Mastering the Market Cycle: A book review by Bob Morris

Mastering the Market Cycle: Getting the Odds on Your Side
Howard Marks
Houghton Mifflin Harcourt (2018)

How and why “understanding cycles is an essential ingredient in an investment success”

I agree with Howard Marks about the understanding market cycles as well as having the emotional and financial wherewithal to live through them. In the first chapter, he quotes another investor who has enjoyed some investment success: “Warren Buffett once told me about his two criteria for a desirable piece of information: it has to be important, and it has to be knowable. Although ‘everyone knows’ that macro developments play a dominant role in determining¬†the performance of markets these days, ‘macro investors’ as a whole have shown rather unimpressive results.”

Understanding market cycles, therefore, requires investors to concentrate on three general areas:

o Know more than others do about the “knowables”: fundamentals of industries, companies, and securities

o Develop discipline with regard to the paying an appropriate price when participating on one of those fundamentals

o Understand (a) the given investment environment and (b) determine the appropriate strategic position within an investment portfolio

Wayne Gretsky once explained his success playing hockey this way: “Everyone knows where the puck is. I always knew where the puck was going to be.” Marks stresses the importance of tendencies that will guide and inform calibration of an investment portfolio. What about risk? That is, what if investments are not going the way we want? Find out why and then adjust.

The superior investor “is someone whose insight into tendencies permits him to tilt the odds in his favor.” In this instance, they resemble the gambler who knows “when to hold ’em, know when to fold ’em, know when to walk away, and know when to run.” Remember: “Ev’ry gambler knows that the secret to survivin’ is knowin’ what to throw away and knowing what to keep.”

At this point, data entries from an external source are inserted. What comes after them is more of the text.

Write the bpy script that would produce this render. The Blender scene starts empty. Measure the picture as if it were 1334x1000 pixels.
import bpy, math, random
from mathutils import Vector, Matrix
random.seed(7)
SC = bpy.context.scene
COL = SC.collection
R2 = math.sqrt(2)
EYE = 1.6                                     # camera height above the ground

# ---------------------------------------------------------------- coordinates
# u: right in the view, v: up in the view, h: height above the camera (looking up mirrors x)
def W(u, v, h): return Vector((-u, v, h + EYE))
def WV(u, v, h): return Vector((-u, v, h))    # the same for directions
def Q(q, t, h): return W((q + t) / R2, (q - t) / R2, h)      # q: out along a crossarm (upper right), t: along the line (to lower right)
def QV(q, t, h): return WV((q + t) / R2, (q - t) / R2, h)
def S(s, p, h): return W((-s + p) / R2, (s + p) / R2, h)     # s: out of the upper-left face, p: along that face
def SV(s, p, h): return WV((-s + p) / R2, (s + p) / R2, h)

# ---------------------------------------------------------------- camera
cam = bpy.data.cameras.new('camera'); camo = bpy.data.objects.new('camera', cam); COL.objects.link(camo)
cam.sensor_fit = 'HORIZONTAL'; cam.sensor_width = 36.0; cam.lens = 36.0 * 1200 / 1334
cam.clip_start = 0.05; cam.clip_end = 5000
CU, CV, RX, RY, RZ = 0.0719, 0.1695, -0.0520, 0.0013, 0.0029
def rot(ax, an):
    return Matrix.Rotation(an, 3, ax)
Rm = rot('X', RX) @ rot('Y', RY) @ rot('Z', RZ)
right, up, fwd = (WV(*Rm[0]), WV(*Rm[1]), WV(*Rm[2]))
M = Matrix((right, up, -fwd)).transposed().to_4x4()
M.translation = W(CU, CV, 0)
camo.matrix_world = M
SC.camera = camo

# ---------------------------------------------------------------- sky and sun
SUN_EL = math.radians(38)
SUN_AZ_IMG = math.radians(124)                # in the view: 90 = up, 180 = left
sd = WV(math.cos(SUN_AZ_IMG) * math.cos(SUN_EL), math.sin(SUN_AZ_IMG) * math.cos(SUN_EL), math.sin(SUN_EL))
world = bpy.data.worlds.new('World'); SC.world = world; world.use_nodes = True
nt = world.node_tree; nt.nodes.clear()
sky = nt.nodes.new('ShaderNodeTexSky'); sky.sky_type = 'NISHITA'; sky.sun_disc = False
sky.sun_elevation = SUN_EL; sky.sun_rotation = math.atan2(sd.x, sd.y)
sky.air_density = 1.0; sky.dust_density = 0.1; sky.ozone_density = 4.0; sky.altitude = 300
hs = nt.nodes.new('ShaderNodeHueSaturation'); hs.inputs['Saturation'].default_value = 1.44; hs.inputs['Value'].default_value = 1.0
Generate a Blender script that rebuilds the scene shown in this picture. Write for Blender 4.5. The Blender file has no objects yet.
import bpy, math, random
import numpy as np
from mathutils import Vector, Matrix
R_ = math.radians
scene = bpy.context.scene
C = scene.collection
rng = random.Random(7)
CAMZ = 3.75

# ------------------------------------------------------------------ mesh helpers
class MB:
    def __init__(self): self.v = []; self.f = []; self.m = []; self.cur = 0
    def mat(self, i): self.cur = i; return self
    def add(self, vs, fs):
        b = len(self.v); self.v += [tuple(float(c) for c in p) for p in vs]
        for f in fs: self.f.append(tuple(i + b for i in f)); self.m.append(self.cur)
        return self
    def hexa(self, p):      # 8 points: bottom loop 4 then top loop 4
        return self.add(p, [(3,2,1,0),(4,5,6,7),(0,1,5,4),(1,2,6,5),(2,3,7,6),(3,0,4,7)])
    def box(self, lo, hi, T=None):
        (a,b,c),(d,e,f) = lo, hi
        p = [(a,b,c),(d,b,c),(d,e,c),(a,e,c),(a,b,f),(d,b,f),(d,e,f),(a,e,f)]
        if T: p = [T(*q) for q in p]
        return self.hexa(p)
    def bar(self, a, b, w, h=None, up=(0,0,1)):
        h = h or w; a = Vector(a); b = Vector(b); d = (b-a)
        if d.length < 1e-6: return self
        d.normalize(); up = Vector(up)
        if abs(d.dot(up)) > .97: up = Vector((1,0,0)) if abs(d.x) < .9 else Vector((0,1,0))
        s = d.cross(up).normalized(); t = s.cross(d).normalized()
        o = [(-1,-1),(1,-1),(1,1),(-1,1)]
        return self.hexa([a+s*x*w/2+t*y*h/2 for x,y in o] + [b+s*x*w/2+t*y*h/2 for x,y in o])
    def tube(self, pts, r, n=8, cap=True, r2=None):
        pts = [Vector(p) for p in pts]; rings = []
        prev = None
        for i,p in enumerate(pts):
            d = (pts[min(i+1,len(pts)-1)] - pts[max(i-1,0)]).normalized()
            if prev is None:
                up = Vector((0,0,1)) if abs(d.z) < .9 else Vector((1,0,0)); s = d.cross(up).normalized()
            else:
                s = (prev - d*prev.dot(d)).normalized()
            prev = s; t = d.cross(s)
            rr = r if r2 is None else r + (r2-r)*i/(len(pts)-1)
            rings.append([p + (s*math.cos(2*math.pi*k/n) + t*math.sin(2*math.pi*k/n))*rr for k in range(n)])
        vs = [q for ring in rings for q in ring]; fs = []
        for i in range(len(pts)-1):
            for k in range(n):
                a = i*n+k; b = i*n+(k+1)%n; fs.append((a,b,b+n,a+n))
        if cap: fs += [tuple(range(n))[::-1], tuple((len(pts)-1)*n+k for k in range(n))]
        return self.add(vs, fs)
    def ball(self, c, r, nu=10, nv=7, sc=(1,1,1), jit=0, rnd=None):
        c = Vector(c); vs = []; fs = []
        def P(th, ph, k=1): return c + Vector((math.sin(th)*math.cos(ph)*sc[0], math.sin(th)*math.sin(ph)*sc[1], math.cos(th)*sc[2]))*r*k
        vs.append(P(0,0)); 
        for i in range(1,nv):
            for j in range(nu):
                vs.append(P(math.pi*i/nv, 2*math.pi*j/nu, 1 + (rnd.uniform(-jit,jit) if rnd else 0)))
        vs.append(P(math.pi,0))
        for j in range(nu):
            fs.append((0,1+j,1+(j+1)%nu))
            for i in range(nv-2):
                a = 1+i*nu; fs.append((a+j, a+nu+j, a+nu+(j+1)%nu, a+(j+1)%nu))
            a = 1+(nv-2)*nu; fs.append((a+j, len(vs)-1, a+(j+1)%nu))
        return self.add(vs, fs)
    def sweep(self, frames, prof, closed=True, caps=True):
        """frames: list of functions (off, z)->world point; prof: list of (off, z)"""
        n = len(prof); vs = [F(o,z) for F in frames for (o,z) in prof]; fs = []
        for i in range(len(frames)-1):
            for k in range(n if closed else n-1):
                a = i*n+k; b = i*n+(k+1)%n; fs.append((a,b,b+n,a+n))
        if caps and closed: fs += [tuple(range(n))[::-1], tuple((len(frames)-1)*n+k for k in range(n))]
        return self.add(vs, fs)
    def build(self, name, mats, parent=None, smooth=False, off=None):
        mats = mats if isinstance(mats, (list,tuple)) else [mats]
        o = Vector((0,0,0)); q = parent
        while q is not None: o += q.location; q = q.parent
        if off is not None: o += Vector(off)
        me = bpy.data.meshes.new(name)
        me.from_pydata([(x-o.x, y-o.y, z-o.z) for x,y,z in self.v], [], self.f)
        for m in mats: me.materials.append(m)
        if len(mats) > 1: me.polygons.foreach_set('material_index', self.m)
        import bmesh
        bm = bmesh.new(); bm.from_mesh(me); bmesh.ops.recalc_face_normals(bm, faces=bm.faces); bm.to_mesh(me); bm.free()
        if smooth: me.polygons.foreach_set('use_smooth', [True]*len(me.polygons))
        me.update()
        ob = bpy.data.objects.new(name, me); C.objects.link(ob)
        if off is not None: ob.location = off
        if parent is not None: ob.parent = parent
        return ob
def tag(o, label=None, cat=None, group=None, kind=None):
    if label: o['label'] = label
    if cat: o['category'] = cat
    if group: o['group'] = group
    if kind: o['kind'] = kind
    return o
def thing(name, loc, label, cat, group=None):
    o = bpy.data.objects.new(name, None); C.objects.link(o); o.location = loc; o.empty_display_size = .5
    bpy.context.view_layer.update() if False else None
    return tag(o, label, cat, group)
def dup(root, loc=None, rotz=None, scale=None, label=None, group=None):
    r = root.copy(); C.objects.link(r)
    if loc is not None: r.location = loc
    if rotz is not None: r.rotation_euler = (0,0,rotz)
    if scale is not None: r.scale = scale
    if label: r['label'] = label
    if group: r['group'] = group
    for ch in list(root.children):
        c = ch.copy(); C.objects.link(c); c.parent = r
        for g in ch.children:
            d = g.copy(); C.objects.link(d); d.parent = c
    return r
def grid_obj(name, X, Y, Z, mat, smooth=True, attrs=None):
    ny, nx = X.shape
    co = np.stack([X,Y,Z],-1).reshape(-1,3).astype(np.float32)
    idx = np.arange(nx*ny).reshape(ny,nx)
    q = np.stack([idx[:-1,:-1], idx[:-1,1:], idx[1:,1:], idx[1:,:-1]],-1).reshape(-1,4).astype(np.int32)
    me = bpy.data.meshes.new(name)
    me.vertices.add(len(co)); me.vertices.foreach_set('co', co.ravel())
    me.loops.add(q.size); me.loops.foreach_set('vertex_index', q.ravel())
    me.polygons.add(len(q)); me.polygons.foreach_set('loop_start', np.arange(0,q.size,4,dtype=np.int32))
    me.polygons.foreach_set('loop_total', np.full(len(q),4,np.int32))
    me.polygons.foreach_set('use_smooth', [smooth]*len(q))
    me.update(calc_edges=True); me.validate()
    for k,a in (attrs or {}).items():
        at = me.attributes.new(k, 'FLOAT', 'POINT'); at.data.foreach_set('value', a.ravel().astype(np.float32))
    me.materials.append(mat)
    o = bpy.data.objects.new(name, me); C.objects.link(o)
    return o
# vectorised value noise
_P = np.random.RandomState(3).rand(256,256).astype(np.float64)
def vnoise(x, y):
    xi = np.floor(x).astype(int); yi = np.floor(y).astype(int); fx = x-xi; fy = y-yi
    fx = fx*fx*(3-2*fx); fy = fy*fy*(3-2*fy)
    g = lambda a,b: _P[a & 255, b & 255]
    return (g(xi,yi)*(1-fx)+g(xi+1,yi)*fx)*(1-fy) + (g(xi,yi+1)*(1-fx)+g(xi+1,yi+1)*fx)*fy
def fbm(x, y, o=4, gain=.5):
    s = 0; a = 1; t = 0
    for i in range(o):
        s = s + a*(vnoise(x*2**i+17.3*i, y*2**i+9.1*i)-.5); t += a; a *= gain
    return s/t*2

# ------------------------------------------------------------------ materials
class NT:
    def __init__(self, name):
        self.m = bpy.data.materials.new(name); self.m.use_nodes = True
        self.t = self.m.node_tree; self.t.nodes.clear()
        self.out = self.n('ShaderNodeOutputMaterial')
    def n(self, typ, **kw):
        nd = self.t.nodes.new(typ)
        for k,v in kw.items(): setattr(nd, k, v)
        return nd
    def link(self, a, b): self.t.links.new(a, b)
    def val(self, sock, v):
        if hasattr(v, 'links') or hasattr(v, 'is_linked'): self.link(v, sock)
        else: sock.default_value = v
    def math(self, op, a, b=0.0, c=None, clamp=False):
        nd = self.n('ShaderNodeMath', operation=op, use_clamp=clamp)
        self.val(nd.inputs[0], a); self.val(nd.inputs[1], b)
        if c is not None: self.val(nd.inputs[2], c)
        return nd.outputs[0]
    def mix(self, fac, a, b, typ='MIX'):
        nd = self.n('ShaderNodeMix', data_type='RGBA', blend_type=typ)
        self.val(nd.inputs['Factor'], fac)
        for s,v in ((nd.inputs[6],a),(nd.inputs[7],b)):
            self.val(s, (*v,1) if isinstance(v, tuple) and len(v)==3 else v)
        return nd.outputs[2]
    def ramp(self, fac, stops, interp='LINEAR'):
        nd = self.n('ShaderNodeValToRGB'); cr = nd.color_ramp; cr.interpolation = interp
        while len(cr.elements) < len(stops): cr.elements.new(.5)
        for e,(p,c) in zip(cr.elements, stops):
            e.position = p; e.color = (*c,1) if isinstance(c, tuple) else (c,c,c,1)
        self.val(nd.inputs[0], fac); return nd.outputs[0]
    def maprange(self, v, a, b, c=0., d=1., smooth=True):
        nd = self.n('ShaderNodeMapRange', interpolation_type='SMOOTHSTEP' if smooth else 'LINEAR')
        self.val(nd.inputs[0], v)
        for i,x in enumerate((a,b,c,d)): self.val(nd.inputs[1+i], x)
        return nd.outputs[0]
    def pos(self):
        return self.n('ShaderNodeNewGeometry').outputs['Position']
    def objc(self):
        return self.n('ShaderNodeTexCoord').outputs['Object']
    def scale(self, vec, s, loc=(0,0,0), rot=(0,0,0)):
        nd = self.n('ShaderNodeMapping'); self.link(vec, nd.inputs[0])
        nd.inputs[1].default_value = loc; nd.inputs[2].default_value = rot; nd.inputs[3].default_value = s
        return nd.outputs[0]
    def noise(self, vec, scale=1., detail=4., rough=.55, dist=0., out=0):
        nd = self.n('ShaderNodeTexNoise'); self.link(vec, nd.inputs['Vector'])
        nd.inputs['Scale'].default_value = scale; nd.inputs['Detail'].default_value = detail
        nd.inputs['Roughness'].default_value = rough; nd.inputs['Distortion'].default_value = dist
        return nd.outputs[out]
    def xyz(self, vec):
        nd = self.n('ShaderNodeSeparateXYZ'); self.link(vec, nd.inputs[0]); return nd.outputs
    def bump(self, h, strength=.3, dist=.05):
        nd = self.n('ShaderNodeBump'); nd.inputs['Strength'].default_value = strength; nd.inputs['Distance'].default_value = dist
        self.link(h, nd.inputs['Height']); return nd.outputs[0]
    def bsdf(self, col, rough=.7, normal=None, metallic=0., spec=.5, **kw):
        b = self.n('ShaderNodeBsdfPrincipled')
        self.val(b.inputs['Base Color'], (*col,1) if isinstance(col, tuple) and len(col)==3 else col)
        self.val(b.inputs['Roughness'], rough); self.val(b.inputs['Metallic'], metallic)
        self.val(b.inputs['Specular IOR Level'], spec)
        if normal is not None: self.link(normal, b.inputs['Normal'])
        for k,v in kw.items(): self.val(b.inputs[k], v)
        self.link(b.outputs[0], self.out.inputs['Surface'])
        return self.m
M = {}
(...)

These are among the dozens of passages that caught my eye, also listed to suggest the scope of Marks’s coverage:

o Elements of cycles (Pages 18-19, 25-27, and 208-210
o Understanding cycles (22-24 and 314-315)
o Causation and progression (30-32 and 297-298)
o Investment psychology (40-42, 93-94Z, 186-188, 190-191, and 214-215)
o Economic cycles (46-47 and 64-66)

o Long term trends (48-51 and 63-64)
o Inflation management (68-70)
o Impact of emotion on economic cycles (83-86, 97-99, 289-292, and 298-299)
o “The Happy Medium” (86-87, 90-91, and 116-117)
o Fear and/or greed motivation (87-89, 92-93, 221-222, and 223-235)

o Attitudes toward risk (105-107, 110-111, 114-119, 126-132, and 134-135)
o Warren Buffett (125-126)
o Workings of credit cycle (141-142, 157-160, and 304-306)
o Bull market stages (191-193)
o Bear market stages (193-196)

o Capitulation (194-195)
o Internet bubble (217-222)
o Aggressive or defensive investing (250-253 and 259-260)
o Skill or luck investing (253-254, 258-259, and 272-273)
o Peter Bernstein (268-269)

I am deeply grateful to Howard Marks for providing so much valuable material. The information, insights, and counsel in Mastering the Market Cycle may not, in fact, enable everyone who reads it to “master” the market but this material can enable a reader to gain a much better understand the cycles that usually determine the success or failure of investments in that market.